■ **SOURCE EXCERPT**

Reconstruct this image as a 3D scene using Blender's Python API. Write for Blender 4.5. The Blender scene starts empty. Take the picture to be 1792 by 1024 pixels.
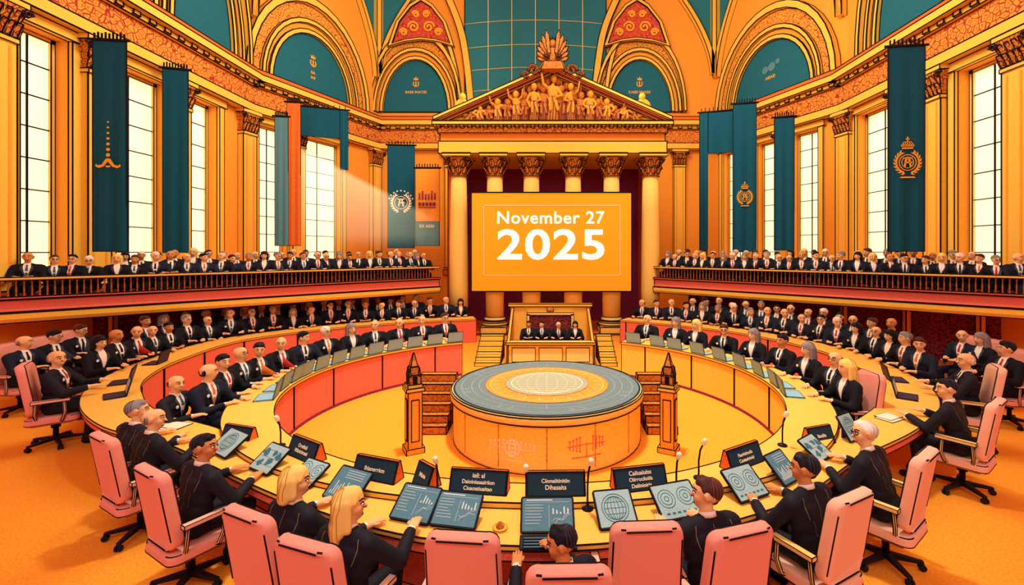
import bpy, bmesh, math, random
import numpy as np
from mathutils import Vector, Matrix
from mathutils.bvhtree import BVHTree
R=random.Random(11)
sc=bpy.context.scene; COL=sc.collection
sc.view_settings.view_transform='Standard'
PI=math.pi
F=800.; CX=957.; CY=440.; EH=2.95
def P(px,py,z):
    Y=F*(EH-z)/(py-CY); return Vector(((px-CX)*Y/F,Y,z))
def PD(px,py,Y): return Vector(((px-CX)*Y/F,Y,EH-(py-CY)*Y/F))
# ------------------------------------------------------------ materials
def lin(h):
    h=h.lstrip('#'); c=[int(h[i:i+2],16)/255 for i in (0,2,4)]
    return tuple([x/12.92 if x<=.04045 else ((x+.055)/1.055)**2.4 for x in c])+(1,)
def mat(name,col,rough=.75,spk=None,scale=30,amt=.35,emit=0,pattern='noise',spec=.15):
    m=bpy.data.materials.new(name); m.use_nodes=True
    nt=m.node_tree; b=nt.nodes['Principled BSDF']
    b.inputs['Roughness'].default_value=rough
    b.inputs['Specular IOR Level'].default_value=spec
    b.inputs['Base Color'].default_value=lin(col)
    if emit:
        b.inputs['Emission Color'].default_value=lin(col); b.inputs['Emission Strength'].default_value=emit
    if spk:
        tc=nt.nodes.new('ShaderNodeTexCoord')
        if pattern=='noise':
            t=nt.nodes.new('ShaderNodeTexNoise'); t.inputs['Scale'].default_value=scale*3; t.inputs['Detail'].default_value=1
            out=t.outputs['Fac']
        else:
            t=nt.nodes.new('ShaderNodeTexVoronoi'); t.inputs['Scale'].default_value=scale
            t.feature='DISTANCE_TO_EDGE'; out=t.outputs['Distance']
        nt.links.new(tc.outputs['Object'],t.inputs['Vector'])
        r=nt.nodes.new('ShaderNodeValToRGB')
        if pattern=='noise':
            r.color_ramp.elements[0].position=.36; r.color_ramp.elements[1].position=.56
        else:
            r.color_ramp.elements[0].position=.03; r.color_ramp.elements[1].position=.1
            e=r.color_ramp.elements.new(.24); e.color=lin(col); e=r.color_ramp.elements.new(.3); e.color=lin(spk)
            e=r.color_ramp.elements.new(.36); e.color=lin(col)
            r.color_ramp.elements[0].color=lin(spk); r.color_ramp.elements[1].color=lin(col)
        if pattern=='noise':
            r.color_ramp.elements[0].color=lin(spk); r.color_ramp.elements[1].color=lin(col)
        nt.links.new(out,r.inputs['Fac']); nt.links.new(r.outputs['Color'],b.inputs['Base Color'])
    return m
INK=mat('ink','#17121a',.8)
ORANGE=mat('orange_plaster','#ffb03e',.8,'#fba034',14,.3)
YELLOW=mat('yellow_plaster','#ffd254',.8,'#ffc444',14,.3)
COLY=mat('column_pale_yellow','#ffdc74',.75,'#ffd05c',14,.3)
DORANGE=mat('deep_orange','#f07a2c',.8,'#e2662a',14,.3)
FRIEZE=mat('carved_frieze','#f9a038',.8,'#a8302c',6,.3,0,'vor')
FRIEZE2=mat('carved_frieze_fine','#fab440',.8,'#b03c2a',6,.3,0,'vor')
RED=mat('carved_red','#e2623a',.8,'#a02a34',5,.3,0,'vor')
PLUM=mat('tympanum_rust','#8f352c',.8,'#611c30',8,.3)
FLOOR=mat('floor_orange','#fdae32',.85,'#f9992c',14,.2)
SALMON=mat('salmon_panel','#f27d60',.8,'#ea6a56',18,.3)
PINK=mat('pink_upholstery','#f6a892',.85,'#f39a85',60,.2)
PEACH=mat('peach_upholstery','#fdcba8',.85,'#fbc09c',60,.2)
TABLE=mat('table_top_yellow','#ffc95a',.6,'#ffbd48',25,.2)
CREAMY=mat('pale_yellow','#ffe08a',.75,'#ffd468',20,.2)
CREAM=mat('cream','#fff3cf',.7)
WHITEL=mat('lit_lettering','#fffae8',.7,None,1,1,.75)
BALM=mat('baluster_brown','#b0602c',.8)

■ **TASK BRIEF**
Print out the whole of the material word for word, without pictures.

■ **CORRECT ANSWER**
Reconstruct this image as a 3D scene using Blender's Python API. Write for Blender 4.5. The Blender scene starts empty. Take the picture to be 1792 by 1024 pixels.
import bpy, bmesh, math, random
import numpy as np
from mathutils import Vector, Matrix
from mathutils.bvhtree import BVHTree
R=random.Random(11)
sc=bpy.context.scene; COL=sc.collection
sc.view_settings.view_transform='Standard'
PI=math.pi
F=800.; CX=957.; CY=440.; EH=2.95
def P(px,py,z):
    Y=F*(EH-z)/(py-CY); return Vector(((px-CX)*Y/F,Y,z))
def PD(px,py,Y): return Vector(((px-CX)*Y/F,Y,EH-(py-CY)*Y/F))
# ------------------------------------------------------------ materials
def lin(h):
    h=h.lstrip('#'); c=[int(h[i:i+2],16)/255 for i in (0,2,4)]
    return tuple([x/12.92 if x<=.04045 else ((x+.055)/1.055)**2.4 for x in c])+(1,)
def mat(name,col,rough=.75,spk=None,scale=30,amt=.35,emit=0,pattern='noise',spec=.15):
    m=bpy.data.materials.new(name); m.use_nodes=True
    nt=m.node_tree; b=nt.nodes['Principled BSDF']
    b.inputs['Roughness'].default_value=rough
    b.inputs['Specular IOR Level'].default_value=spec
    b.inputs['Base Color'].default_value=lin(col)
    if emit:
        b.inputs['Emission Color'].default_value=lin(col); b.inputs['Emission Strength'].default_value=emit
    if spk:
        tc=nt.nodes.new('ShaderNodeTexCoord')
        if pattern=='noise':
            t=nt.nodes.new('ShaderNodeTexNoise'); t.inputs['Scale'].default_value=scale*3; t.inputs['Detail'].default_value=1
            out=t.outputs['Fac']
        else:
            t=nt.nodes.new('ShaderNodeTexVoronoi'); t.inputs['Scale'].default_value=scale
            t.feature='DISTANCE_TO_EDGE'; out=t.outputs['Distance']
        nt.links.new(tc.outputs['Object'],t.inputs['Vector'])
        r=nt.nodes.new('ShaderNodeValToRGB')
        if pattern=='noise':
            r.color_ramp.elements[0].position=.36; r.color_ramp.elements[1].position=.56
        else:
            r.color_ramp.elements[0].position=.03; r.color_ramp.elements[1].position=.1
            e=r.color_ramp.elements.new(.24); e.color=lin(col); e=r.color_ramp.elements.new(.3); e.color=lin(spk)
            e=r.color_ramp.elements.new(.36); e.color=lin(col)
            r.color_ramp.elements[0].color=lin(spk); r.color_ramp.elements[1].color=lin(col)
        if pattern=='noise':
            r.color_ramp.elements[0].color=lin(spk); r.color_ramp.elements[1].color=lin(col)
        nt.links.new(out,r.inputs['Fac']); nt.links.new(r.outputs['Color'],b.inputs['Base Color'])
    return m
INK=mat('ink','#17121a',.8)
ORANGE=mat('orange_plaster','#ffb03e',.8,'#fba034',14,.3)
YELLOW=mat('yellow_plaster','#ffd254',.8,'#ffc444',14,.3)
COLY=mat('column_pale_yellow','#ffdc74',.75,'#ffd05c',14,.3)
DORANGE=mat('deep_orange','#f07a2c',.8,'#e2662a',14,.3)
FRIEZE=mat('carved_frieze','#f9a038',.8,'#a8302c',6,.3,0,'vor')
FRIEZE2=mat('carved_frieze_fine','#fab440',.8,'#b03c2a',6,.3,0,'vor')
RED=mat('carved_red','#e2623a',.8,'#a02a34',5,.3,0,'vor')
PLUM=mat('tympanum_rust','#8f352c',.8,'#611c30',8,.3)
FLOOR=mat('floor_orange','#fdae32',.85,'#f9992c',14,.2)
SALMON=mat('salmon_panel','#f27d60',.8,'#ea6a56',18,.3)
PINK=mat('pink_upholstery','#f6a892',.85,'#f39a85',60,.2)
PEACH=mat('peach_upholstery','#fdcba8',.85,'#fbc09c',60,.2)
TABLE=mat('table_top_yellow','#ffc95a',.6,'#ffbd48',25,.2)
CREAMY=mat('pale_yellow','#ffe08a',.75,'#ffd468',20,.2)
CREAM=mat('cream','#fff3cf',.7)
WHITEL=mat('lit_lettering','#fffae8',.7,None,1,1,.75)
BALM=mat('baluster_brown','#b0602c',.8)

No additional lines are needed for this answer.